TASK DESCRIPTION:
Reply with only the number of lines that contain the string "pixels".

RECORDS SUPPLIED:
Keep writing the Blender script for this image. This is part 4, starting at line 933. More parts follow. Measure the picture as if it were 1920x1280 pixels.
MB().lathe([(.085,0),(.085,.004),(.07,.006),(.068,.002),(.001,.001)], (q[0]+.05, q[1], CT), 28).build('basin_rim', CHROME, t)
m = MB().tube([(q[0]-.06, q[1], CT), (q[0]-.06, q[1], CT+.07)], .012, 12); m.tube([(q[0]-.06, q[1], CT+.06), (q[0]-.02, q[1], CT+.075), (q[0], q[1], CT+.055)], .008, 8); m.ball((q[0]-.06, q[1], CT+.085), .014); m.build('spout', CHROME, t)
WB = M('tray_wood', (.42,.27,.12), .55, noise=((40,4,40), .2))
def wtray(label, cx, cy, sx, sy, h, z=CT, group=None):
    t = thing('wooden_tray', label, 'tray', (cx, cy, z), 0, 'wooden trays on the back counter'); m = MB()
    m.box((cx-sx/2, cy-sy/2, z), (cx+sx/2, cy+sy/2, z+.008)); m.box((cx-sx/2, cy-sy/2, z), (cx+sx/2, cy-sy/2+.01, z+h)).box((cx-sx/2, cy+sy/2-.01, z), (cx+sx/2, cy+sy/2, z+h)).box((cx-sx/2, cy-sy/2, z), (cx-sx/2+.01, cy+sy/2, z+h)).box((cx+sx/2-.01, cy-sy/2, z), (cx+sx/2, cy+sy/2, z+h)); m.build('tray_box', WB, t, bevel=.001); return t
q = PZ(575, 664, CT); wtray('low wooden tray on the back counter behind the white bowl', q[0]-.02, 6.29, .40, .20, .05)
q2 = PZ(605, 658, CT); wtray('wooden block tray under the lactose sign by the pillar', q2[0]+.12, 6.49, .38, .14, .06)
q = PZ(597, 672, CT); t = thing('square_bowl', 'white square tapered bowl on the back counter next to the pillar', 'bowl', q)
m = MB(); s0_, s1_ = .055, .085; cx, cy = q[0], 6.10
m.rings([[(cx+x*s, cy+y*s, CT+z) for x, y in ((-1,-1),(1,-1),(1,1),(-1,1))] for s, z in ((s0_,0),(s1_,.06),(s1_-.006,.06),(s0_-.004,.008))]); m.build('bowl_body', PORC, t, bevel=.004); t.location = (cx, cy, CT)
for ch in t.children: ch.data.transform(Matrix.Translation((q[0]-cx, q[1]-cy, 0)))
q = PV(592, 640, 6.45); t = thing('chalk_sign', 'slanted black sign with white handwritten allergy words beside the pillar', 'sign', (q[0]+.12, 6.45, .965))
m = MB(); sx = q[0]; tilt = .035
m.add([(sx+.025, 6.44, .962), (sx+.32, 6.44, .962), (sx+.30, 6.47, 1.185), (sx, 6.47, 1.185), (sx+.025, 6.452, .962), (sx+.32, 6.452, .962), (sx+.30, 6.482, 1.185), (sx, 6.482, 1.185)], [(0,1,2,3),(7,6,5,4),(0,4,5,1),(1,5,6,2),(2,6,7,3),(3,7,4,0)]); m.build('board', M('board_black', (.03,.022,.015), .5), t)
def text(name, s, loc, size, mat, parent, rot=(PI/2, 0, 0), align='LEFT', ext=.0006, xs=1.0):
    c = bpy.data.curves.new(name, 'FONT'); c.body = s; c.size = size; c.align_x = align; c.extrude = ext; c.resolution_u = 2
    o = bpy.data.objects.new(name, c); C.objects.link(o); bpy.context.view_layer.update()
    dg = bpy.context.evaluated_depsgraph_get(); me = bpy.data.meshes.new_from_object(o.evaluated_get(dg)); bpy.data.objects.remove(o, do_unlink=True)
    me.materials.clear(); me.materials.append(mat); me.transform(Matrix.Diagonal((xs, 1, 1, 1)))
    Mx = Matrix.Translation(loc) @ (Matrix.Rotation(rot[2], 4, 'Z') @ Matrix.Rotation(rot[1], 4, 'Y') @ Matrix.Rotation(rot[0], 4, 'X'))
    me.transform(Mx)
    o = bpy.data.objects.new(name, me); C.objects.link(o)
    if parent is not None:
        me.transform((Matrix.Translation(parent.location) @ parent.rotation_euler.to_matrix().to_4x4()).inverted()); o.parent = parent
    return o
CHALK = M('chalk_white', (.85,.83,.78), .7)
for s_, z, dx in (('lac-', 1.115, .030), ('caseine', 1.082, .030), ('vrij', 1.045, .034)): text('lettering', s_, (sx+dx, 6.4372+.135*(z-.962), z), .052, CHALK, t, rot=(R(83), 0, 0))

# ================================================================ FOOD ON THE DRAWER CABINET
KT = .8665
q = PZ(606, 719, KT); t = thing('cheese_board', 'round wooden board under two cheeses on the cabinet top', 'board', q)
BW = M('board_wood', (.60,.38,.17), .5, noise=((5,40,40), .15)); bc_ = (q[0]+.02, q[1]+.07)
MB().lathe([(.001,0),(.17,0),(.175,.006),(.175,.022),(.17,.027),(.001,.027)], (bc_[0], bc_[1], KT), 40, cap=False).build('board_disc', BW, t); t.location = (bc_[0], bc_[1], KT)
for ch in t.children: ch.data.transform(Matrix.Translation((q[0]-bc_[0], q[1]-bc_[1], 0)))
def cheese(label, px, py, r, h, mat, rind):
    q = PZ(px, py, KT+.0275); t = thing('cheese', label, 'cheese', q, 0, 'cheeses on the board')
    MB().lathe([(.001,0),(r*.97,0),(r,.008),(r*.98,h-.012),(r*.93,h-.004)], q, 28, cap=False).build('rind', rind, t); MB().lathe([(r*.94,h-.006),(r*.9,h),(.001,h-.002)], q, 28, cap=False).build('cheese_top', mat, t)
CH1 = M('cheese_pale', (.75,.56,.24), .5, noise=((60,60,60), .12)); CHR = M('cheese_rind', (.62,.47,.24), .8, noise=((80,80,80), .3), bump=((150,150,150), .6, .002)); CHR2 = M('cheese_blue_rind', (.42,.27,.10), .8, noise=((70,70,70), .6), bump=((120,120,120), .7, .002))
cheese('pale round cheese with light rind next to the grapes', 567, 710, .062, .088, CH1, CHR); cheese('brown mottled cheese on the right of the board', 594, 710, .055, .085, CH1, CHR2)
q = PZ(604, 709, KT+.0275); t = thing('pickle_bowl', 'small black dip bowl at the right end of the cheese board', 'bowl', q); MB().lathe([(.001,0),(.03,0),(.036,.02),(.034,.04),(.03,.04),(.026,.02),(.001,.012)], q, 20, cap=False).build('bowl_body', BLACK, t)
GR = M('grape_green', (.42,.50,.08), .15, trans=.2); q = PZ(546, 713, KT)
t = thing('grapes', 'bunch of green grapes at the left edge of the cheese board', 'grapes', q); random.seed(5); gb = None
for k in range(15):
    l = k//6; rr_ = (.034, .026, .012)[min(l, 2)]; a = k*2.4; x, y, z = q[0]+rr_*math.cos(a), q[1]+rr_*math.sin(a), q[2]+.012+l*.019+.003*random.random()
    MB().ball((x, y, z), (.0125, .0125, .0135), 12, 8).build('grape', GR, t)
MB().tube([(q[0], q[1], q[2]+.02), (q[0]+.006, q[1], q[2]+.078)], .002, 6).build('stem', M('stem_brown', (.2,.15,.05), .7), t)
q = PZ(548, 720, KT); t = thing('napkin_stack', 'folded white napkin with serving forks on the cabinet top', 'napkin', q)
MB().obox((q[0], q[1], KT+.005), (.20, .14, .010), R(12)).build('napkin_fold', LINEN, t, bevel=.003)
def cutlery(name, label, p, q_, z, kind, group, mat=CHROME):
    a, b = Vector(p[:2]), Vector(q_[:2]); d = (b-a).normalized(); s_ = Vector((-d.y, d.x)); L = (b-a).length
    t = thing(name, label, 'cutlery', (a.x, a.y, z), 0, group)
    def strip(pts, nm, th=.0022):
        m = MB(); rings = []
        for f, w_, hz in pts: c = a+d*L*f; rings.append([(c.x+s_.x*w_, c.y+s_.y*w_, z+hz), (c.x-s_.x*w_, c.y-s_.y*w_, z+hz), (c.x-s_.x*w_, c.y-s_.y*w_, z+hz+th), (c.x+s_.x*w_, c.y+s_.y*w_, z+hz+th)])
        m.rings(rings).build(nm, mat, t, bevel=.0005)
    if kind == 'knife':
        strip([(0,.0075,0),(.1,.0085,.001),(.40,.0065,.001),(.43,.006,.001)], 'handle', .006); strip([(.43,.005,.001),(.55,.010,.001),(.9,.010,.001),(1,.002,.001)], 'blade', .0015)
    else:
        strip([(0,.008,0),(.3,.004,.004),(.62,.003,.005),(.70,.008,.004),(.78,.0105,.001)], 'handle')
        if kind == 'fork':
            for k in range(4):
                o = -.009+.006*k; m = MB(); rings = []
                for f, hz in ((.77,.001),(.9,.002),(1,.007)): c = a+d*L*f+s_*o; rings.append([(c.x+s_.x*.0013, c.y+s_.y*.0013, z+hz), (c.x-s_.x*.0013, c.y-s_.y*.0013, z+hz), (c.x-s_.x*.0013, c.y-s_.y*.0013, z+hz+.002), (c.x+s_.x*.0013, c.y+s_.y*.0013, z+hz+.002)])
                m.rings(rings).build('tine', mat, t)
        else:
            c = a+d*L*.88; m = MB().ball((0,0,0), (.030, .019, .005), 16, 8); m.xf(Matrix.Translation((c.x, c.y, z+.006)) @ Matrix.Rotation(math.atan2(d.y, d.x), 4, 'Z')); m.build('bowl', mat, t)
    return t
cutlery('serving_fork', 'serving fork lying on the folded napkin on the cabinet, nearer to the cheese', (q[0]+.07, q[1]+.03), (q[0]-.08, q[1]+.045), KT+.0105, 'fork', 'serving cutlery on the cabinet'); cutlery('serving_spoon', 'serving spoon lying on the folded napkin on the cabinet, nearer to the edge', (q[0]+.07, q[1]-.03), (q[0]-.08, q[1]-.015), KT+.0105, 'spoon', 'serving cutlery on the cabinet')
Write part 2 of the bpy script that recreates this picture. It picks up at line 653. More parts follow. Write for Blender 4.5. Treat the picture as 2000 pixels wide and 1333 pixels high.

TASK RESPONSE:
2